▶ _Given data_

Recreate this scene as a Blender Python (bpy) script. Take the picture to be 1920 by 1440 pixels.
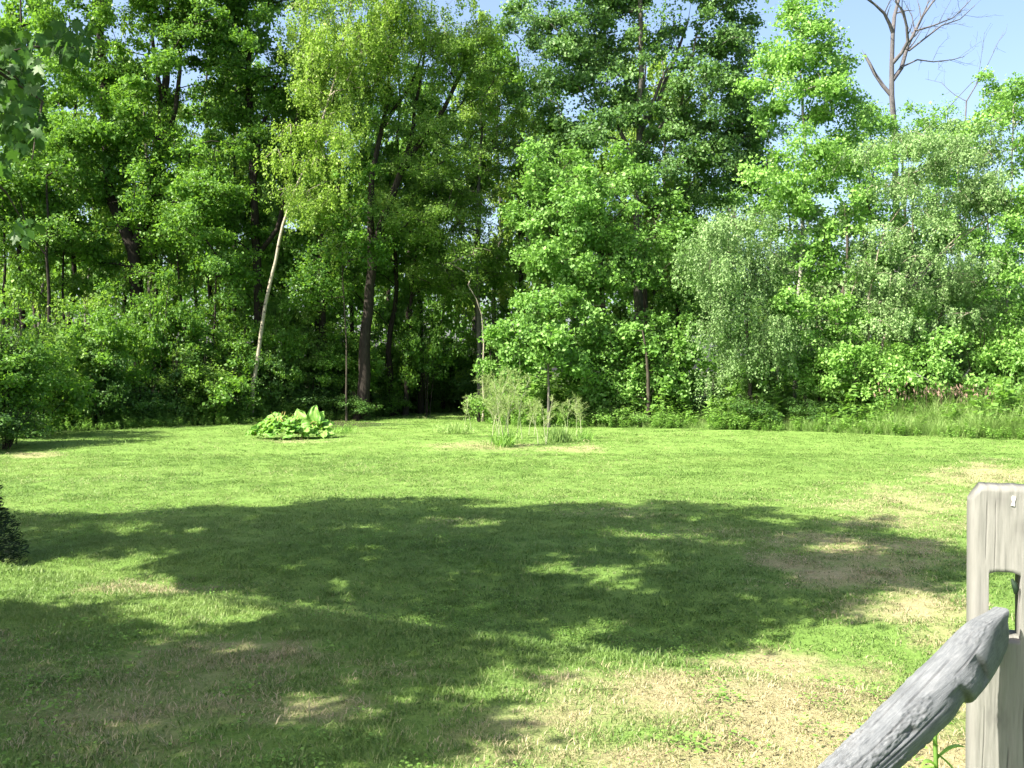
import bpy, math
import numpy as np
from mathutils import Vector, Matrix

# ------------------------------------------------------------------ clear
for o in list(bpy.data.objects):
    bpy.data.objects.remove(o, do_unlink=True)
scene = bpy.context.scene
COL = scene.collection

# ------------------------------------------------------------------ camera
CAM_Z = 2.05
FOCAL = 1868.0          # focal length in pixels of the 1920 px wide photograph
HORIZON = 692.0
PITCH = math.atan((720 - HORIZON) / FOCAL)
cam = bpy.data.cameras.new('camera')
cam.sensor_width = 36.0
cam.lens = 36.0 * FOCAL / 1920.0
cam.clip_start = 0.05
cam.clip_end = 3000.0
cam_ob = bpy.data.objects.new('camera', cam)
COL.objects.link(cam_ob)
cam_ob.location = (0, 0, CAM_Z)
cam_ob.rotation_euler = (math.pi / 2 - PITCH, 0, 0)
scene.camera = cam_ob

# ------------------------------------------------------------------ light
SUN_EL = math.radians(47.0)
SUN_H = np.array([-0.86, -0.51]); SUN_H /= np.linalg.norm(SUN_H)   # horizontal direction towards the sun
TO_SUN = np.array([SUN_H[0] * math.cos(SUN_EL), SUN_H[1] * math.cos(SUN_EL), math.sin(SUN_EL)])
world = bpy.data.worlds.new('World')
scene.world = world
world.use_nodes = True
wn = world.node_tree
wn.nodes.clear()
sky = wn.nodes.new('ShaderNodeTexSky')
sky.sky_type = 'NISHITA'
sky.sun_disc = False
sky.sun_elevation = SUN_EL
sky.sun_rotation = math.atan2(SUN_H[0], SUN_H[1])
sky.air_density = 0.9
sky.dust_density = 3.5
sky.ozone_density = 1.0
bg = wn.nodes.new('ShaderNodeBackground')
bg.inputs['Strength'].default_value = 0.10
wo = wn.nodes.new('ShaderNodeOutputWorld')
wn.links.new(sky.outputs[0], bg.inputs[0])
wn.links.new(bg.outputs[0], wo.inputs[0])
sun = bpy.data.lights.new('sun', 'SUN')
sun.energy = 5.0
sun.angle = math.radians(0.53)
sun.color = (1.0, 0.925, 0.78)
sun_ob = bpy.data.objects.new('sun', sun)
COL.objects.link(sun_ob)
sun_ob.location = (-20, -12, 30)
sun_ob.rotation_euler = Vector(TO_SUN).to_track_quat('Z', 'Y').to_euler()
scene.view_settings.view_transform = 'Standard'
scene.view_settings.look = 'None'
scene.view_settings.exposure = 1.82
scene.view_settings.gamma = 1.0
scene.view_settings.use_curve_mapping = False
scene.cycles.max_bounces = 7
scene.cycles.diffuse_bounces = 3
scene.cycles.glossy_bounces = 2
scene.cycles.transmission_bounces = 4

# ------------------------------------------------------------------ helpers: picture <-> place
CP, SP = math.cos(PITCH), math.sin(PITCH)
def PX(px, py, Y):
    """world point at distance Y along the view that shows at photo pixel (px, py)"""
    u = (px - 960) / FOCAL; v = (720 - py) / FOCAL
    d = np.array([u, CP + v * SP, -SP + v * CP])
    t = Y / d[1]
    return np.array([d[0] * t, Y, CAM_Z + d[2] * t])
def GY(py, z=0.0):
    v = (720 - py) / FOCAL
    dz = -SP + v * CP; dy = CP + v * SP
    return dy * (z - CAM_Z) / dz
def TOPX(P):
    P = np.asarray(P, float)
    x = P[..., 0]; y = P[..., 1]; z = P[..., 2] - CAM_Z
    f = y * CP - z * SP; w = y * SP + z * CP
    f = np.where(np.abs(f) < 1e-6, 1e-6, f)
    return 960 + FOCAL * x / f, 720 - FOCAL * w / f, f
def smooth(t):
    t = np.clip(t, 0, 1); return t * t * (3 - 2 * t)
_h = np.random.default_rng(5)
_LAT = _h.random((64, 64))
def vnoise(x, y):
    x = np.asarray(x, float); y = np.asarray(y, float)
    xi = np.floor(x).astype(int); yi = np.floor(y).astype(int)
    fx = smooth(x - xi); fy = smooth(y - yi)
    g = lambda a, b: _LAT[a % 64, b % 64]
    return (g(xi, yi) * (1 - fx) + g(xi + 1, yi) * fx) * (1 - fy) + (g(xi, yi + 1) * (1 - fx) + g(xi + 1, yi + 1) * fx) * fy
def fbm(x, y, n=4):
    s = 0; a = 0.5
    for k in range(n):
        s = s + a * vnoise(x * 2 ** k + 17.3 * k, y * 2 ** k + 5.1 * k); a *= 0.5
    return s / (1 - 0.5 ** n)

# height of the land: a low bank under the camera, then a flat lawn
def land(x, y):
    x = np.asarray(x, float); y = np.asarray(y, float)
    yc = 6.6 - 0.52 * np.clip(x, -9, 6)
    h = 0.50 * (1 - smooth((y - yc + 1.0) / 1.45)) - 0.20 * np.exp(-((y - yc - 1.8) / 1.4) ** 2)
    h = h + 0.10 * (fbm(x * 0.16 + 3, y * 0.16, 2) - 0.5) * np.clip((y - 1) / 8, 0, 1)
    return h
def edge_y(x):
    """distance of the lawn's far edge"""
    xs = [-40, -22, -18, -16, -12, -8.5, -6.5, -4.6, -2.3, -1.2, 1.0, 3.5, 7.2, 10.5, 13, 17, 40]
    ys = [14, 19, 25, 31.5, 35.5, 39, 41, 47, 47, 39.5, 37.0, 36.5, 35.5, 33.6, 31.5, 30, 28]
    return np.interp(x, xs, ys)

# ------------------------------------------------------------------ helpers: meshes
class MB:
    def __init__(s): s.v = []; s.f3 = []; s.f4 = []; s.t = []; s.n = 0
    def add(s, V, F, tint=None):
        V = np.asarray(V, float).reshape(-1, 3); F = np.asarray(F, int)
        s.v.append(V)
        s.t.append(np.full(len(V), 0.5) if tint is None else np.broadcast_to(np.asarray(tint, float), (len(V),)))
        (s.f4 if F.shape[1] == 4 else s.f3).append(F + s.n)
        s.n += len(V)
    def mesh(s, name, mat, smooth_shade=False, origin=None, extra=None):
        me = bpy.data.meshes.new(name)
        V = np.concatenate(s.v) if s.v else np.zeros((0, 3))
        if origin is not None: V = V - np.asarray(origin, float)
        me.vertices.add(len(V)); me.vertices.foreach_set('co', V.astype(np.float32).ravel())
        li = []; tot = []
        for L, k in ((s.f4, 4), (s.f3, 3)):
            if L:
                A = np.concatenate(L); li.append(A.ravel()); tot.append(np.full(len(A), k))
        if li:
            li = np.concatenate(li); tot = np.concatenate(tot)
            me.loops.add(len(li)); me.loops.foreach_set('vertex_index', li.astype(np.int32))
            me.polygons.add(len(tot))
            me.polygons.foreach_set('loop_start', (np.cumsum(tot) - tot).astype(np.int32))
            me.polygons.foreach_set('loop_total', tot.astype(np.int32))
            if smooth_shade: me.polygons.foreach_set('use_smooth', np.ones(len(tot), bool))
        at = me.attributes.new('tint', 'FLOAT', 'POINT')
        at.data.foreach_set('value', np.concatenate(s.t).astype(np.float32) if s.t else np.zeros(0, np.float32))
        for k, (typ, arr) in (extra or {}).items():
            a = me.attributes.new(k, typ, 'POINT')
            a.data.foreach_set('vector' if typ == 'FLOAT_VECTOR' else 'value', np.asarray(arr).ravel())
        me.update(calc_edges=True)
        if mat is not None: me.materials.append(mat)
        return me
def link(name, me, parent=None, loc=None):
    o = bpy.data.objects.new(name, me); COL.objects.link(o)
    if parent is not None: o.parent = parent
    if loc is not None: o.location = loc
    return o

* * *

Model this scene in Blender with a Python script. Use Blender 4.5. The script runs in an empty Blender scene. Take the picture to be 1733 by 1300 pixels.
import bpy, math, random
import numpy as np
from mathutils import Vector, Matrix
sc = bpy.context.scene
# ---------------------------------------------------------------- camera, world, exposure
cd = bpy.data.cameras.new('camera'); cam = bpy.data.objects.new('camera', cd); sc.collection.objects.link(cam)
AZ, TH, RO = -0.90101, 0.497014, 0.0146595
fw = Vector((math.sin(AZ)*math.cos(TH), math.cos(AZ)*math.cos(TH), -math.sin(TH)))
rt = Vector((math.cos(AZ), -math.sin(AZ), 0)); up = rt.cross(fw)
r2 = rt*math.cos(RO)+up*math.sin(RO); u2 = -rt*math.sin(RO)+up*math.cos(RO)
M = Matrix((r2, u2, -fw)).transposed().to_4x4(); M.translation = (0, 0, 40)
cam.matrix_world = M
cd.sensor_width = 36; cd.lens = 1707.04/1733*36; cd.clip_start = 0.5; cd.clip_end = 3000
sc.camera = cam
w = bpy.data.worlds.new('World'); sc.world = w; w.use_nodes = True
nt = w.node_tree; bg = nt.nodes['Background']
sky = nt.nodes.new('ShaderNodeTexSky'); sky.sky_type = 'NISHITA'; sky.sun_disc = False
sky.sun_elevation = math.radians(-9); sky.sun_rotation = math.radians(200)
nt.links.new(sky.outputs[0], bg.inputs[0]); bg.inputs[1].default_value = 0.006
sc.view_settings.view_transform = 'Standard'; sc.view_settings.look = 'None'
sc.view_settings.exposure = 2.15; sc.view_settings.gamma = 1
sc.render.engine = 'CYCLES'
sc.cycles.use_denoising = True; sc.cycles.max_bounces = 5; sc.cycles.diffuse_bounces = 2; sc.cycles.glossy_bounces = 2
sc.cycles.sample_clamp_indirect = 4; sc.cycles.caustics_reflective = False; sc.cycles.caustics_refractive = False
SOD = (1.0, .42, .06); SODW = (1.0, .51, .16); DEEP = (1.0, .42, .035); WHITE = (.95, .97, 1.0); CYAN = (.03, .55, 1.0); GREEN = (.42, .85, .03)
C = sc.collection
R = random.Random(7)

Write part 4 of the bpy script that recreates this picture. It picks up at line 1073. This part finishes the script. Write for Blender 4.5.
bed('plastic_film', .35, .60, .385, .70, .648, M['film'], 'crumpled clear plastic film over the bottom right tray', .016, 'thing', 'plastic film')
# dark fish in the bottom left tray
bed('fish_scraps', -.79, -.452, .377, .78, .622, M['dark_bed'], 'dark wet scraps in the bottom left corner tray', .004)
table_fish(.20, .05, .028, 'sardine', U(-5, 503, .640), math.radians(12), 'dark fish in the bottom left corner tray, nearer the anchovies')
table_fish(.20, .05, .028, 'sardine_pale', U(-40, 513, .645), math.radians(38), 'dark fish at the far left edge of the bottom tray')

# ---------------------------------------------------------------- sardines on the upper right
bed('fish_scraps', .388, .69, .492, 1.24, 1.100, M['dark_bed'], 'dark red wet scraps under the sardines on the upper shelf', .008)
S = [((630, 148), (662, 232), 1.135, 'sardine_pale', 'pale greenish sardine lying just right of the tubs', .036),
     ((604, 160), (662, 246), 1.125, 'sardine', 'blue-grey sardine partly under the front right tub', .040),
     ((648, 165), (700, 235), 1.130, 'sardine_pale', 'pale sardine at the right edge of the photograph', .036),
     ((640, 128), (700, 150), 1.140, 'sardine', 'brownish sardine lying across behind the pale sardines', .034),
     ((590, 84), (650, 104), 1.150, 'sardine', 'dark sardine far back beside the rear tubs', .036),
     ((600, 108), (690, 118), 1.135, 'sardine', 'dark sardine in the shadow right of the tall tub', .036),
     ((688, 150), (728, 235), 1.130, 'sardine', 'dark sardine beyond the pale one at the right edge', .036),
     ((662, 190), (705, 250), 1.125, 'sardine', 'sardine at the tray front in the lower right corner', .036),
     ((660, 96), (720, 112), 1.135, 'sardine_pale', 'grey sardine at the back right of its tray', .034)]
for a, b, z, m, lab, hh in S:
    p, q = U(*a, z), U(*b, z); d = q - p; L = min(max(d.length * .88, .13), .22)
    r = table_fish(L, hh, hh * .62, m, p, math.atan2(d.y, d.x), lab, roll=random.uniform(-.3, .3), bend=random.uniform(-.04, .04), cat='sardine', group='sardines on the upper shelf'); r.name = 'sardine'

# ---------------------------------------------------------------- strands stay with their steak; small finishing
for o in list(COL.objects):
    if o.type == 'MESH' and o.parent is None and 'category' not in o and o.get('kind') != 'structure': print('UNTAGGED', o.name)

▶ _Goal_
Above are the records. Print exactly the lines from the one containing "Recreate this scene" to the one containing "scene.camera = cam_ob", both included, and nothing else; pictures are excluded.

▶ _Task response_
Recreate this scene as a Blender Python (bpy) script. Take the picture to be 1920 by 1440 pixels.
import bpy, math
import numpy as np
from mathutils import Vector, Matrix

# ------------------------------------------------------------------ clear
for o in list(bpy.data.objects):
    bpy.data.objects.remove(o, do_unlink=True)
scene = bpy.context.scene
COL = scene.collection

# ------------------------------------------------------------------ camera
CAM_Z = 2.05
FOCAL = 1868.0          # focal length in pixels of the 1920 px wide photograph
HORIZON = 692.0
PITCH = math.atan((720 - HORIZON) / FOCAL)
cam = bpy.data.cameras.new('camera')
cam.sensor_width = 36.0
cam.lens = 36.0 * FOCAL / 1920.0
cam.clip_start = 0.05
cam.clip_end = 3000.0
cam_ob = bpy.data.objects.new('camera', cam)
COL.objects.link(cam_ob)
cam_ob.location = (0, 0, CAM_Z)
cam_ob.rotation_euler = (math.pi / 2 - PITCH, 0, 0)
scene.camera = cam_ob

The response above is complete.